What the fuck? Where'd these peak oil deniers and preachers come from? Next they'll be saying creationism is science and the Earth is flat. I feel like I'm on YoungRepublicans.com.

There is an extensive review of their outlook published as a glossy company booklet and as a PDF. This was mailed to some academics. Lots of pictures about the town meetings and what not. I emailed some questions to the addresses on the booklet and never heard from anyone. I assume I'm now on some watch list.

Isn't this just typical MSNBC "reporting" about energy? I have heard the same stuff on their "Today" show many times also, the level of misinformation is mind numbing (isn't that the point?). As the economists tell us, the earth just magically makes as much of this stuff as our economic engines require: Repeat until critical thinking stops, "We believe in the TechnoFIX". Glad to see this posted.

Kiashu,

The young Republicans want to believe in the infinite power of markets (held back only by evil socialist Democrats of course).

The young Democrats wants to believe there's so much oil left that we need to ban evil SUVs (owned by evil old rich Republicans of course) to save the polar ice caps.

Meanwhile those with a more reality orientation see that oil production is going to start declining and that we are therefore in deep trouble.

I think CNBC has the potential to be used as a tool for moneyed interests that thrive on market volatility.
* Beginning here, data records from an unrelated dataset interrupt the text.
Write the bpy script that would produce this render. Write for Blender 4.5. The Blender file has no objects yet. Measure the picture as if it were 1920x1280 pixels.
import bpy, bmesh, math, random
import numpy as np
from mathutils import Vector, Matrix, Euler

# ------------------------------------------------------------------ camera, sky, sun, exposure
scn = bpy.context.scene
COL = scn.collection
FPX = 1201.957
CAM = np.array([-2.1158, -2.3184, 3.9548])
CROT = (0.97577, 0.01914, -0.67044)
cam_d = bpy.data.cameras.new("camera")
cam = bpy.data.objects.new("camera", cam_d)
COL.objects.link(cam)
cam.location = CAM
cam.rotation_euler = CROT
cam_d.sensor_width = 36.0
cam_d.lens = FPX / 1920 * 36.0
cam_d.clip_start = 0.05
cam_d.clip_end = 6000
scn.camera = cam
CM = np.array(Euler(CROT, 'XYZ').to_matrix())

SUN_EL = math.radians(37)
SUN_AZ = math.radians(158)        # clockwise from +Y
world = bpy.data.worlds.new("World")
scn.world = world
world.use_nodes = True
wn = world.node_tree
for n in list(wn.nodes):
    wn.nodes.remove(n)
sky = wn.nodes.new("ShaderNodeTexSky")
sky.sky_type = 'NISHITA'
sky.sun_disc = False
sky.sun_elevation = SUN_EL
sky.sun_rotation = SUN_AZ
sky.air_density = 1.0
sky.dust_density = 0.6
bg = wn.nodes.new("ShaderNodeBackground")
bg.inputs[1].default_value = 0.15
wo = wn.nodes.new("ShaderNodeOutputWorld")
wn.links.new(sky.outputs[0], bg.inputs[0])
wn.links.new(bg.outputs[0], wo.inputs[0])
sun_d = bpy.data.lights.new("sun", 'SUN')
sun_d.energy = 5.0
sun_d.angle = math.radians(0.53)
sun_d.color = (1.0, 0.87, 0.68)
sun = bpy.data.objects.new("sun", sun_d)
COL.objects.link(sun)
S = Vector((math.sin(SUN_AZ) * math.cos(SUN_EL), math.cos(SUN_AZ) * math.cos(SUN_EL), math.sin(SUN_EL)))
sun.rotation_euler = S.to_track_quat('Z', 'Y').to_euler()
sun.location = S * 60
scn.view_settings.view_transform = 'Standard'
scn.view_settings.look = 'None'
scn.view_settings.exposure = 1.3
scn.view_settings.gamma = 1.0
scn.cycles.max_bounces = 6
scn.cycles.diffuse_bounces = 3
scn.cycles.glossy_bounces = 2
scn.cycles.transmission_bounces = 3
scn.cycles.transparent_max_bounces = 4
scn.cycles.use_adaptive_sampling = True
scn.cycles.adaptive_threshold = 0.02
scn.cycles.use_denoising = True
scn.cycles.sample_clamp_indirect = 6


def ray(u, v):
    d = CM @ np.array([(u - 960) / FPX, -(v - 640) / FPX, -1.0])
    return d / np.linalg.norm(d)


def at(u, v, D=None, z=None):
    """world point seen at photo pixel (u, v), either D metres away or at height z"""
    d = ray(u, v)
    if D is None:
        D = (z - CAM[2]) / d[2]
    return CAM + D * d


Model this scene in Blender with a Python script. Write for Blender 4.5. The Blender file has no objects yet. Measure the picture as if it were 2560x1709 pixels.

The timing of this interview with Hofmeister comes at a very opportune moment to turn public sentiment, or at least provide a plausible explanation for forward market behavior. Certainly crude as well as other commodities were overbought recently, providing a perfect time to go short.

For those of us thinking in geologic time parameters, recent market action is a blip. The trend in price is up, there is no doubt. The invasion of Iraq is proof positive.